Funded by leaders of some of America’s biggest corporations at the time, the message of Christian libertarianism was pushed in magazines, on radio, and in the pulpit. Socialism and communism were demonized as anti-Christian and anti-American. General Motors, Chrysler, DuPont, and other corporations first pioneered this movement with the creation of the American Liberty League in 1934, but the league itself was dead by 1940. An anti-semitic preacher named James A. Fifield picked up the slack when he launched the organization Spiritual Mobilization as a way to end Christian support for welfare and to promote libertarianism. In California, Fifield preached to his wealthy congregation that “their riches were evidence of virtue rather than vice.” The message that wealth was earned by blessings, not privilege or luck, was key to Christian libertarianism. Said writer and historian Kevin Kruse, “Both systems reflected a belief in the primacy of the individual: in Christianity, the saintly went to heaven and the sinners to hell, in capitalism, the worthy succeeded and the inept went broke.” Under this cozy ideology, the rich could not be blamed for (or bothered with) the circumstances of the poor. Ever wondered why charities and publicized acts of philanthropy, as helpful as they can be, often intentionally do not address how capitalism chews up the poor?

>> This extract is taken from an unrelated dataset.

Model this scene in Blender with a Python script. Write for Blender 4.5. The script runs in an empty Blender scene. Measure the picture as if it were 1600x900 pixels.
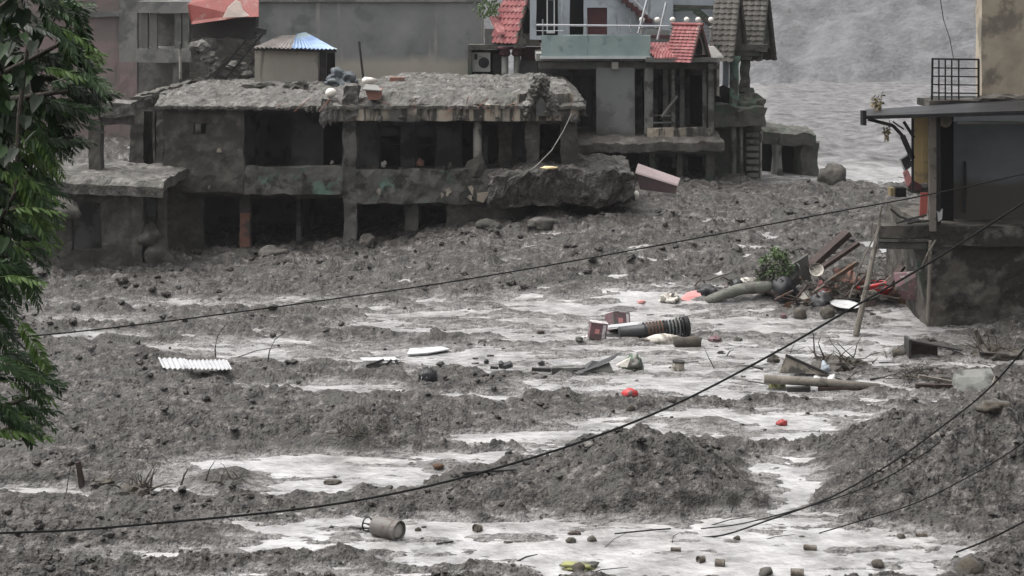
import bpy, bmesh, math, random
import numpy as np
from mathutils import Vector, Matrix, noise as mnoise

# ------------------------------------------------------------------ camera, sky, sun, exposure
F, H, VH, CX = 2600.0, 9.0, -10.0, 800.0      # focal length in photo pixels, eye height, horizon row
sc = bpy.context.scene
COL = sc.collection
cam_d = bpy.data.cameras.new('camera'); cam = bpy.data.objects.new('camera', cam_d); COL.objects.link(cam)
cam.location = (0, 0, H); cam.rotation_euler = (math.radians(90), 0, 0)
cam_d.sensor_width = 36.0; cam_d.lens = 36.0 * F / 1600.0
cam_d.shift_y = -(450.0 - VH) / 1600.0
cam_d.clip_start = 0.5; cam_d.clip_end = 3000.0
sc.camera = cam

SUN_EL, SUN_AZ = math.radians(66), math.radians(285)
world = bpy.data.worlds.new('World'); sc.world = world; world.use_nodes = True
wn, wl = world.node_tree.nodes, world.node_tree.links
wn.clear()
sky = wn.new('ShaderNodeTexSky'); sky.sky_type = 'NISHITA'; sky.sun_disc = False
sky.sun_elevation = SUN_EL; sky.sun_rotation = SUN_AZ
sky.air_density = 1.0; sky.dust_density = 6.0; sky.ozone_density = 1.0
hs = wn.new('ShaderNodeHueSaturation'); hs.inputs['Saturation'].default_value = 0.10
bg = wn.new('ShaderNodeBackground'); bg.inputs['Strength'].default_value = 0.10
wo = wn.new('ShaderNodeOutputWorld')
wl.new(sky.outputs[0], hs.inputs['Color']); wl.new(hs.outputs[0], bg.inputs['Color']); wl.new(bg.outputs[0], wo.inputs['Surface'])

sun_d = bpy.data.lights.new('sun', 'SUN'); sun_d.energy = 1.4; sun_d.angle = math.radians(60); sun_d.color = (1.0, 0.98, 0.95)
sun = bpy.data.objects.new('sun', sun_d); COL.objects.link(sun)
sun.rotation_euler = (SUN_EL - math.radians(90), 0, -SUN_AZ)
sun.location = (0, 0, 60)
sc.view_settings.view_transform = 'Standard'; sc.view_settings.look = 'None'
sc.view_settings.exposure = 1.22; sc.view_settings.gamma = 1.0; sc.view_settings.use_curve_mapping = False
sc.cycles.max_bounces = 4; sc.cycles.diffuse_bounces = 2; sc.cycles.volume_bounces = 1
sc.cycles.use_denoising = True

# ------------------------------------------------------------------ helpers
RND = random.Random(11)
def wx(x, Y): return (x - CX) / F * Y
def wz(y, Y): return H - (y - VH) / F * Y
def P(x, y, Y): return Vector((wx(x, Y), Y, wz(y, Y)))

def srgb(r, g, b):
    f = lambda c: (c / 255 / 12.92) if c <= 10 else ((c / 255 + 0.055) / 1.055) ** 2.4
    return (f(r), f(g), f(b), 1.0)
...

Spiritual Mobilization produced a lot of literature, and a well-liked mantra was “Freedom Under God.” It was often uttered by Fifield, who once said that reading the bible was “like eating fish- we take the bones out to enjoy the meat. Not all parts of are equal value.” In radio programs and newsletters, greed was pitched as a fundamental Christian right, while biblical lessons about generosity and abstaining from greed, hypocrisy, or ostentatious displays of wealth... were downplayed or abandoned altogether. In a time that communist hating was at a fever pitch, excessive hard work and capitalism were championed as American ideals thanks to the mythification of the “hardworking Christian” identity. The composition of fiery religious passion and materialistic greed would later trickle to every race, but this initially exclusive prosperity gospel was a hit with white people... especially those who were desperate for a patriotic and idealistic identity to cling to. But most catalytic of the success of Christian libertarianism was that the ideology coincided with the economic prosperity of the post-World War II era. The American Dream seemed more realistic than ever.  To a generation raised during the Great Depression, the opportunities for wealth seemed endless for Americans who lived in the right region of the country with the right skin color.

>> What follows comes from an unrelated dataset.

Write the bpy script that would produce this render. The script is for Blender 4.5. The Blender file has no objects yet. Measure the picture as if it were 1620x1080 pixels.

The most popular Christian libertarian preacher of the mid-twentieth century was the Reverend Billy Graham, who attracted to his flock both Texas oil tycoons and poor farmers alike. His influence paved the way for other “get rich through prayer, tithing, and hard work” preachers who came after him, like Jim Bakker and Creflo Dollar.  Graham's influence was so great that in 1952 he convinced Congress to establish a national day of prayer. He hadn’t been the first to bring prayer to government, though. Ten years earlier Reverend Abraham Vereide successfully persuaded Congress to have weekly prayer meetings. America was quietly becoming a Christian nation; despite being established as a secular one. But not just a Christian nation. A Christian nation proud of greed, yet widely intolerant of things like racial progression, cultural diversity, homosexuality, and women's rights. Steadily, the fusion of American patriotism and Christianity by way of capitalism took hold among anti-democrats (the same folks who evolved into right wing conservatives).Their influence, magnified by the wealthy, had teeth. In 1954, “under God” was added to the pledge of allegiance. In 1955, “In God We Trust” was added to American money. It was accompanied by an increased interest in returning to "wholesome American values", which not-so-mysteriously aligned with white Christian ones.